Homily for All Saints
All Saints – the feast day
for our time, because we’re not sure who we are anymore.
Thomas Howard - Who Am I? Who
Am I?
He said if you were given
phrases like “Who Am I?” or “Identity Crisis” “my self concept” you know they
would be phrases uttered in our own day.
“all of art, movies, poetry,
painting – it all assumes that somewhere we lost ourselves and must grope for
any straw of affirmation that may float by in the dark…we send up flares
signaling “Help! What are we?”
And so we consult gurus,
sages, horoscopes, palm readers, fortune tellers, or you join a group that will
nudge you along toward an answer by getting you to sit in a circle with them,
or breathe with them, or dance with them, or work through your hangups with
them
When did this happen? When did the question “Who am I” push itself
to center stage? Probably somewhere
after the Renaissance when in the 18th-19th centuries we
exiled the gods, but we had nothing left to contemplate but ourselves.

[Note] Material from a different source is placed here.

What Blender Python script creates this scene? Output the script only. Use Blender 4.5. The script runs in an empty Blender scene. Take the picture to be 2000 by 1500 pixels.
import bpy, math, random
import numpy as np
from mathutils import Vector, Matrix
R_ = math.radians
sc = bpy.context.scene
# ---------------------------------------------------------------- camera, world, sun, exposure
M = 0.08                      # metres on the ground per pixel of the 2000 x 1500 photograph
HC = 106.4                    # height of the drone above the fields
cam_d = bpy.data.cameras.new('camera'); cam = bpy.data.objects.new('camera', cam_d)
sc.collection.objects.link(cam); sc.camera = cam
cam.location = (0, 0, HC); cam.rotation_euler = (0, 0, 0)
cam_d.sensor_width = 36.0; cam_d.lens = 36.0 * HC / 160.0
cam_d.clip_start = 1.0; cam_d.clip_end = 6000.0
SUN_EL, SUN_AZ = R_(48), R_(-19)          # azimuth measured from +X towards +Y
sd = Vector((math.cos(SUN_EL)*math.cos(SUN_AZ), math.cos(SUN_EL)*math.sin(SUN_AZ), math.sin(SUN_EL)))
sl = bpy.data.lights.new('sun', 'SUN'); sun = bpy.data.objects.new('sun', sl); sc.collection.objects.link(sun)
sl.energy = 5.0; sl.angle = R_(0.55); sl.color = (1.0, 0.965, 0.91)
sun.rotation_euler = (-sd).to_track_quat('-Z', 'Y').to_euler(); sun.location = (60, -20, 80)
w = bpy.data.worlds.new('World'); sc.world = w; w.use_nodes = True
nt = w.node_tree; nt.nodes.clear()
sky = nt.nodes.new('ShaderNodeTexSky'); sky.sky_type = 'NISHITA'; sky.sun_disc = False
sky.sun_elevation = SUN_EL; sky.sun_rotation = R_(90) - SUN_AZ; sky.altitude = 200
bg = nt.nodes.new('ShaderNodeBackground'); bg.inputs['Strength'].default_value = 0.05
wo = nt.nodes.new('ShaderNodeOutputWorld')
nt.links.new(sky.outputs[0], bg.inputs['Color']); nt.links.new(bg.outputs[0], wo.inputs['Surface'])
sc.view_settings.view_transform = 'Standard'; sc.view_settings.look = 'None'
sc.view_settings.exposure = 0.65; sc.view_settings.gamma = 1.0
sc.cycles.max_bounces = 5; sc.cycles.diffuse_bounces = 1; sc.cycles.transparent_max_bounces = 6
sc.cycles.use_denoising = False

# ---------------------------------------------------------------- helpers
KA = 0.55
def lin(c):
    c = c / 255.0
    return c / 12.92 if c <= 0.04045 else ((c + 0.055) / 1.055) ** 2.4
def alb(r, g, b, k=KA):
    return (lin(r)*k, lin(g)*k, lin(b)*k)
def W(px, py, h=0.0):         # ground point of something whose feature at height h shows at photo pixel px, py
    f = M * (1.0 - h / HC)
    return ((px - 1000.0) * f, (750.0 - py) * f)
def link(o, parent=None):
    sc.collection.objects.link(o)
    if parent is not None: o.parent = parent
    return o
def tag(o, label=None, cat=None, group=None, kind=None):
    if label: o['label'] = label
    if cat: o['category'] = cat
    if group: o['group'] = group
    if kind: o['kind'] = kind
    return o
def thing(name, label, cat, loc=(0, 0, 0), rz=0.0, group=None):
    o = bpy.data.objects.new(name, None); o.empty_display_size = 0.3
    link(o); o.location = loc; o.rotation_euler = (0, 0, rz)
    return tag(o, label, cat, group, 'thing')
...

A certain distance has to be
between the asker and the thing they are asking about, so when we ask about
ourselves, that means there has to be some unnatural divide in us
And then comes Christ to show
us salvation, but we might be offended that he just seems to give us a lot of
commandments…the beattitudes, deny yourself, love your neighbor….
After all, we might say, I
must find out who I am before I can do anything else?

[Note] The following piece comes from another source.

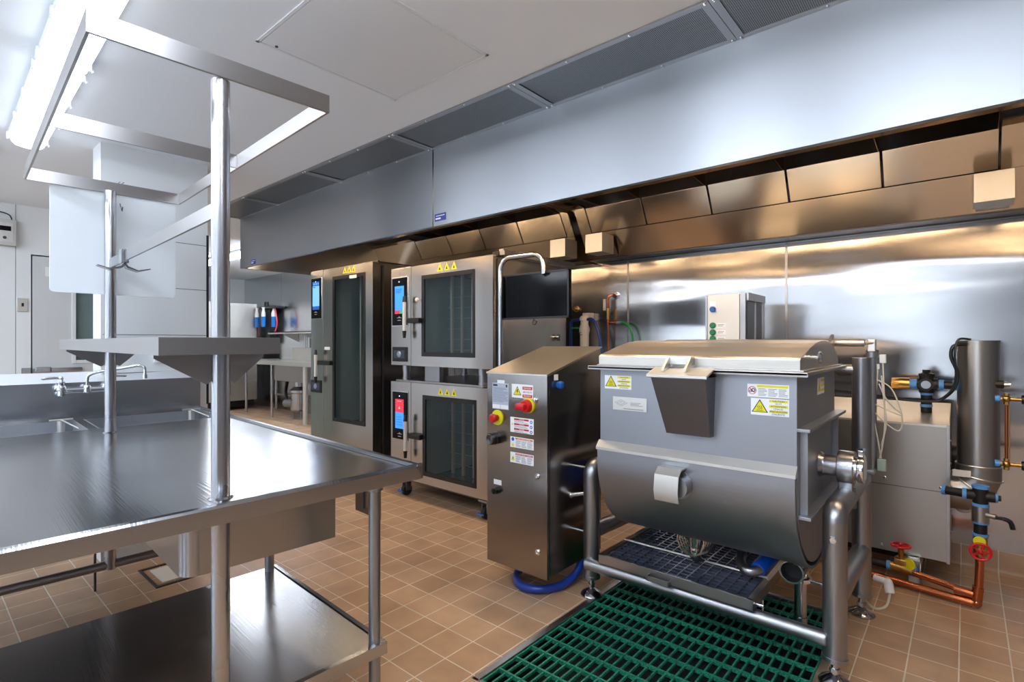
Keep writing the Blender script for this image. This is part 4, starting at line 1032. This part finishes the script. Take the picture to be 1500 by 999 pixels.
# drip tray on the frame
t = thing('drip_tray', 'low stainless drip tray with black grid under the kettle', 'tray', (-1.03, 2.66, .20))
x0, x1, y0, y1 = -1.405, -.665, 2.30, 3.03
m = MB()
for q in ((x0, x1, y0, y0+.003), (x0, x1, y1-.003, y1), (x0, x0+.003, y0, y1), (x1-.003, x1, y0, y1)): m.box(*q, .209, .252)
m.box(x0, x1, y0, y1, .208, .211)
for q in ((x0, x1, y0, y0+.012), (x0, x0+.025, y0, y1), (x1-.025, x1, y0, y1)): m.box(*q, .250, .254, .001)
m.build('pan', ST_SIDE, t)
m = MB(); DG = pm('dark grid', (78, 84, 104), .3, .6)
x = x0+.04
while x < x1-.03: m.box(x-.0028, x+.0028, y0+.02, y1-.01, .236, .249); x += .0445
y = y0+.03
while y < y1-.01: m.box(x0+.03, x1-.03, y-.0028, y+.0028, .236, .249); y += .036
m.build('grid', DG, t)
m = MB(); m.tube([(x0+.01, y0+.245, .250), (x0+.012, y0+.245, .262), (x1-.012, y0+.245, .262), (x1-.01, y0+.245, .250)], .0055, 8); m.build('divider_rod', ST_BEIGE, t)
m = MB(); m.sheet([(y0-.03, .234), (y0-.03, .212), (y0, .212)], .003, -1.13, -1.02, 'x'); m.box(-1.13, -1.127, y0-.03, y0, .212, .234); m.box(-1.023, -1.02, y0-.03, y0, .212, .234); m.build('pull_handle', ST_BOX, t)
m = MB(); m.cyl((x1, y0+.035, .228), (x1+.030, y0+.035, .228), .006); m.cyl((x1+.026, y0+.035, .205), (x1+.026, y0+.035, .252), .004); m.build('wing_knob', CHROME, t)

# ================================================================== BOILER AND ITS PIPING
t = thing('steam_boiler', 'stainless boiler cabinet with sloped top behind the kettle at right', 'boiler cabinet', (-.5, 3.55, 0))
bx0, bx1, by0, by1 = -.96, -.066, 3.62, 3.97
m = MB(); m.prism([(by0, .152), (by1, .152), (by1, .960), (by0, .872)], bx0, bx1, 'x', bev=.003); m.build('housing', ST_BOX, t)
m = MB(); m.prism([(by0-.003, .868), (by0-.003, .879), (by1, .967), (by1, .958)], bx0, bx1, 'x'); m.build('top_cover', ST_BEIGE, t)
m = MB(); m.box(bx0, bx1, by0-.003, by0, .522, .525); m.build('panel_seam', ST_DARK, t)
m = MB(); m.box(bx1-.012, bx1+.003, by0-.006, by1, .148, .882, .001); m.build('edge_flange', ST_SIDE, t)
for x, z in ((-.10, .545), (-.345, .56), (-.36, .18)): MB().lathe((x, by0-.001, z), (0, -1, 0), [(.010, 0), (.008, .005), (.003, .007)], 12).build('screw', CHROME, t)
for k in range(6): MB().lathe((bx1+.003, by0+.01, .20+.12*k), (1, 0, 0), [(.006, 0), (.005, .005), (.002, .007)], 10).build('screw', CHROME, t)
for x in (-.215, -.85):
    m = MB()
    for q in ((x-.026, x-.022, 3.60, 3.66), (x+.022, x+.026, 3.60, 3.66), (x-.026, x+.026, 3.60, 3.604)): m.box(*q, .004, .152)
    m.box(x-.035, x+.035, 3.59, 3.67, 0, .004); l = m.build('leg', ST_BEIGE, t)
    m = MB()
    for q in ((x-.032, x-.028, .088, .148), (x+.028, x+.032, .088, .148), (x-.032, x+.032, .088, .092), (x-.032, x+.032, .144, .148)): m.box(q[0], q[1], 3.56, 3.90, q[2], q[3])
    m.build('channel', ST_BEIGE, l)
MB().box(bx0+.05, bx1-.2, by0+.08, by1-.03, .10, .152).build('burner_tray', IRON, t)
# exhaust duct with its segmented elbow
t = thing('exhaust_duct', 'wide upright steel flue pipe with elbow beside the boiler', 'flue pipe', (.048, 3.80, .5))
DX, DY = .050, 3.80
m = MB(); m.cyl((DX, DY, .66), (DX, DY, 1.328), .088, seg=40); m.cyl((DX, DY, 1.318), (DX, DY, 1.33), .090, seg=40); m.build('pipe', ST_BOX, t)
def seg(p0, p1, r, name='elbow_section'):
    MB().cyl(p0, p1, r, seg=36).build(name, ST_BOX, t)
pp = [(DX, DY, .665), (DX, DY, .60), (DX-.020, DY, .545), (DX-.062, DY, .512), (DX-.20, DY, .505)]
m = MB(); m.tube(pp, .096, 32); m.build('elbow', ST_BOX, t)
m = MB()
m.torus((DX, DY, .662), .095, .004, 'z', 32, 6)
for i in (1, 2, 3):
    a = Vector(pp[i]); d = (Vector(pp[i+1])-Vector(pp[i-1])).normalized(); q = d.to_track_quat('Z', 'Y').to_matrix().to_4x4()
    b = bmesh.new(); rr = []
    for u in range(32):
        A = 2*PI*u/32; rr.append([b.verts.new(((.099+.005*math.cos(2*PI*v/6))*math.cos(A), (.099+.005*math.cos(2*PI*v/6))*math.sin(A), .005*math.sin(2*PI*v/6))) for v in range(6)])
    for u in range(32):
        for v in range(6): b.faces.new((rr[u][v], rr[(u+1) % 32][v], rr[(u+1) % 32][(v+1) % 6], rr[u][(v+1) % 6]))
    m._merge(b, None, Matrix.Translation(a) @ q)
m.build('seam_ring', ST_BEIGE, t)
MB().box(-.055, .02, 3.69, 3.695, .605, .640).build('tag', CREAM, t)
# black cable strapped to the flue
m = MB(); m.tube([(.0, 3.72, 1.31), (-.05, 3.70, 1.30), (-.06, 3.70, 1.24), (-.035, 3.70, 1.16), (-.045, 3.70, 1.08), (-.09, 3.70, 1.02), (-.14, 3.70, .998), (-.30, 3.70, 1.0), (-.50, 3.70, 1.02), (-.85, 3.70, 1.03)], .009, 8, smooth=5)
m.tube([(.02, 3.72, 1.335), (-.03, 3.705, 1.335), (-.045, 3.69, 1.26), (-.04, 3.69, 1.15), (-.055, 3.69, 1.07), (-.10, 3.69, 1.01)], .006, 8, smooth=5)
tag(m.build('black_cable', BLACK), 'black cable hanging beside the flue pipe and along the boiler top', 'cable')
# relief valve cross on the boiler top
t = thing('relief_valve', 'brass relief valve on black pipe fittings above the boiler', 'valve', (-.17, 3.80, .925))
Y = 3.80
m = MB(); m.cyl((-0.170, Y, .925), (-0.170, Y, 1.03), .026, mat=IRON); m.cyl((-0.170, Y, .955), (-0.170, Y, .970), .0285, mat=TAPE); m.cyl((-0.170, Y, 1.022), (-0.170, Y, 1.035), .0285, mat=TAPE); m.build('riser', IRON, t)
m = MB(); m.cyl((-0.170, Y, 1.035), (-0.170, Y, 1.13), .034); m.cyl((-0.210, Y, 1.083), (-0.120, Y, 1.083), .033); m.cyl((-0.170, Y-.05, 1.083), (-0.170, Y, 1.083), .035); m.lathe((-0.170, Y, 1.13), (0, 0, 1), [(.036, 0), (.036, .012), (.018, .02), (.018, .035)], 8); m.build('cross_fitting', IRON, t)
MB().cyl((-0.170, Y-.058, 1.083), (-0.170, Y-.049, 1.083), .022).build('plug', ST_TUBE, t)
m = MB(); m.cyl((-0.310, Y, 1.083), (-0.245, Y, 1.083), .031, mat=BRASS); m.cyl((-0.330, Y, 1.083), (-0.295, Y, 1.083), .034, seg=6, mat=BRASS); m.cyl((-0.245, Y, 1.083), (-0.213, Y, 1.083), .028, mat=TAPE); m.build('brass_body', BRASS, t)
m = MB(); m.cyl((-0.120, Y, 1.083), (-0.015, Y, 1.083), .023, mat=IRON); m.cyl((-0.115, Y, 1.083), (-0.093, Y, 1.083), .028, mat=TAPE); m.cyl((-0.055, Y, 1.083), (-0.033, Y, 1.083), .028, mat=TAPE); m.cyl((-0.030, Y, 1.083), (0.025, Y, 1.083), .036, seg=8, mat=ST_TUBE); m.cyl((0.025, Y, 1.083), (0.045, Y+.08, 1.083), .02, mat=IRON); m.build('union', IRON, t)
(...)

But God would say “must you?” In the Bible, there is a curious lack of any
suggestion that our business is to first find out who we are.
Conclusion: but in doing the things of God, REALLY
praying, REALLY serving the poor, REALLY fasting, REALLY being humble I discover my real freedom and personhood
not in looking for it but in learning to love God and my neighbor
It is dangerous to preach
about yourself on all saints day…but let me just say that very imperfectly it
has been THROUGH doing the things I’m asked to do, imperfectly, that I have come
to settle in who I am, in a way that the long years of searching have not
Often with Saints, we are
drawn to their stories
“What would it look like if I
lived like Saint Francis?
Or Therese who died as a
teenager?
Or King Louis, or Saint John
the Baptist, or Dominic, or the Blessed Mother or St. Joseph…
And those are all good.
But what we must know, in
this age where we question our identity and think we have to find ourselves
first before we hop on the train with God, is that we won’t find ourselves
UNTIL we pick up a shovel, and get to work doing the things God is asking of us,
and when we do that, we’ll wake up one day somewhere we never planned being a
person we never planned on our own, and could never have known when we were 18 or
50 or 90 and trying to find ourselves
What any person’s life will
look like when they begin to follow God … it is anyone’s guess, but you and I
will be as varied as St. King Louis of France is from Saint Damien the leper
As different as the bookish
and brilliant Thomas Aquinas is from the warrior St. Joan of Arc
Do you want to know who you
are? In your baptism, you are a son or daughter of God…now get to work living
that…and the question “who am I” will evaporate and never be a concern again.